The Anatomy of Story focuses on helping writers create stories that are more organic. At the beginning of the book, Truby argues that many stories are unoriginal and flat not only because of the process used to write them, but also due to a fundamental misunderstanding of what makes for a good story. Truby notes that "Just as many writers have a mechanical view of what story is, they use a mechanical process for creating one." Instead, Truby offers up a 22-step story structure. At first glance, it certainly seems like Truby denounces formulaic writing only to offer you his own formula, but it isn't quite what he's doing. This 22-step approach doesn't try to dictate a fixed structure to you, but instead gives you the tools to design a story for yourself.

Throughout the book, Truby explains how to create the kinds of connections, tensions, and symbols that lead to a story that feels organic.

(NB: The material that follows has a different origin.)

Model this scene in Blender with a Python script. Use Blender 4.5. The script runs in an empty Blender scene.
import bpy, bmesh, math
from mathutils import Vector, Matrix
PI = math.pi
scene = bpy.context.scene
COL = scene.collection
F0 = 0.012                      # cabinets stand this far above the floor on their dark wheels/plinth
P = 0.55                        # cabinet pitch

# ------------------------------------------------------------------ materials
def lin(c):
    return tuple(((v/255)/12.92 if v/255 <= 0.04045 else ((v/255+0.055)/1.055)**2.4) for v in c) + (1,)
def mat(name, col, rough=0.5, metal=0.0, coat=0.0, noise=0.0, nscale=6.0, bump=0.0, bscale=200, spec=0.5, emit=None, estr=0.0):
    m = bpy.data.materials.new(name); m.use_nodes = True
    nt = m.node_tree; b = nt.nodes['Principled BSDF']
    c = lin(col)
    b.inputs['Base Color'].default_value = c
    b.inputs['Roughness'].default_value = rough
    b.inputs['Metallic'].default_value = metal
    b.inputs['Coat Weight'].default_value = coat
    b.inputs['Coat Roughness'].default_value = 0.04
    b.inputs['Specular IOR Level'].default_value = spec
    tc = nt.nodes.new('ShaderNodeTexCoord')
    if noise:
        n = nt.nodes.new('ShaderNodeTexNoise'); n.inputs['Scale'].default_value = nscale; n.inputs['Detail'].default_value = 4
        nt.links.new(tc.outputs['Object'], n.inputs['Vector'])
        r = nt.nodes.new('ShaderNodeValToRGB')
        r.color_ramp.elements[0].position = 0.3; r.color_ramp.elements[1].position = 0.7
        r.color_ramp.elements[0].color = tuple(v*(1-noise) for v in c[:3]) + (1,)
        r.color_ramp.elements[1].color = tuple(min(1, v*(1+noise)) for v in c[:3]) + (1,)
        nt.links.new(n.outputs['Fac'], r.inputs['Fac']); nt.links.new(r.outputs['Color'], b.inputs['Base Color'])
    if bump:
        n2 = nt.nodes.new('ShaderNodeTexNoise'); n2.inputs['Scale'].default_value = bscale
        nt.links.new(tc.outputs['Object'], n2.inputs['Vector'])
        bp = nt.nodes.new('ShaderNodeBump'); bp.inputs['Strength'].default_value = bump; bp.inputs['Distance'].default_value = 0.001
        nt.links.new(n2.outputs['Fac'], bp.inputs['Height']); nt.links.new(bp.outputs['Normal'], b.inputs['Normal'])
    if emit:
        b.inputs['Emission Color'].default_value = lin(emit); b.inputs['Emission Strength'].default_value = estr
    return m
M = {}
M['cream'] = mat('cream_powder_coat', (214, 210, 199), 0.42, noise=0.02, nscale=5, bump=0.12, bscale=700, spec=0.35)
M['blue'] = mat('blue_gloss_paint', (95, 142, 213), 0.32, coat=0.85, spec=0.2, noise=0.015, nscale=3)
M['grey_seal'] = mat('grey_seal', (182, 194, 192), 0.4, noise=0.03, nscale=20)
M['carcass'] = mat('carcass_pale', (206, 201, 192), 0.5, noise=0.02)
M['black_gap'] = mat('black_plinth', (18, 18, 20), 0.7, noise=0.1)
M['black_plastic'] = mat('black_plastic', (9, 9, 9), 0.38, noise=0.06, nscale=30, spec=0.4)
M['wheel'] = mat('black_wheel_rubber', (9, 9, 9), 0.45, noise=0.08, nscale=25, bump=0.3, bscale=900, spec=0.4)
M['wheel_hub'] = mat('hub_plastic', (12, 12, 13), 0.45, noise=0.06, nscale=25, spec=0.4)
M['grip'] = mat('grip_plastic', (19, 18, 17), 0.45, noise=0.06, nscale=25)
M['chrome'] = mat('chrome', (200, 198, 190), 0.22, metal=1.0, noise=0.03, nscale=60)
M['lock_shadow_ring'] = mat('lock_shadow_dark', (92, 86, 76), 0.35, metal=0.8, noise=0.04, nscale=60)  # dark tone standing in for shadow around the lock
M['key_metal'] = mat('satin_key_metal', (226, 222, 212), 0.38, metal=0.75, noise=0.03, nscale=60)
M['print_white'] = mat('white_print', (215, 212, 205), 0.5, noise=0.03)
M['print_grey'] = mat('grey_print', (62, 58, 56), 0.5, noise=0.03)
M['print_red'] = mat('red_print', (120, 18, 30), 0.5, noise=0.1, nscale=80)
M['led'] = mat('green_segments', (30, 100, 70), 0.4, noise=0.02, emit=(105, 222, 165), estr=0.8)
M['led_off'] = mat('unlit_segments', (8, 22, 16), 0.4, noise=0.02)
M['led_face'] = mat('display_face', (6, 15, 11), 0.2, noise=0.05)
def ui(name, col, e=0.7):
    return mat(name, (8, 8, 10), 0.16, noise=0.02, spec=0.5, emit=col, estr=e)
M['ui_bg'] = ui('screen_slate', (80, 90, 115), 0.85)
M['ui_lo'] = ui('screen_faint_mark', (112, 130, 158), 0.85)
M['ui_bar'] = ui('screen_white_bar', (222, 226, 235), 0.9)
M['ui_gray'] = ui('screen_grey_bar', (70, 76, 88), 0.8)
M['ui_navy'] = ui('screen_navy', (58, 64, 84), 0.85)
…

For example, in his chapter on characters, Truby explains how to set up a hero that is complex and flawed (i.e., interesting) and how to create opponents and allies that complement the hero's own desires, needs, and weaknesses. Within each chapter, Truby selects several books and movies to use as examples, showing how good stories put his principles into practice. 

If you have a thing about spoilers, you might want to steer clear of this book. Truby consistently references movies like The Godfather, It's a Wonderful Life, and Tootsie, as well as books like UlyssesGreat Expectations, and Wuthering Heights. He uses these examples of great storytelling to illustrate his points, though these examples are definitely more effective if you already know the movies. If you can stand the spoilers, I think the level of detail and insight Truby provides through these examples is absolutely invaluable.

While it may sound counterintuitive to implement a 22-step process to create a naturally flowing, "organic" story, it is effective. Truby walks you through each element of the story and explains how you can make each element feel stronger and more natural. Each chapter also ends with an exercise, explaining how to put these elements to work in your own writing, as well as an in-depth example (or two) from a famous film or book. 

So many books on craft give advice and offer suggestions for the way you approach writing, but leave the actual mechanics up to you. Truby gives clear and actionable advice that drills all the way down into the nitty gritty minutia of storytelling. Not to mention, Truby provides tons of examples, so if you aren't sure how all of the elements should come together, you can always watch movies like The Godfather or LA Confidential and see the story elements in action.  If you are looking for a book on craft that gets into the mechanics of why good stories work, give this book a read.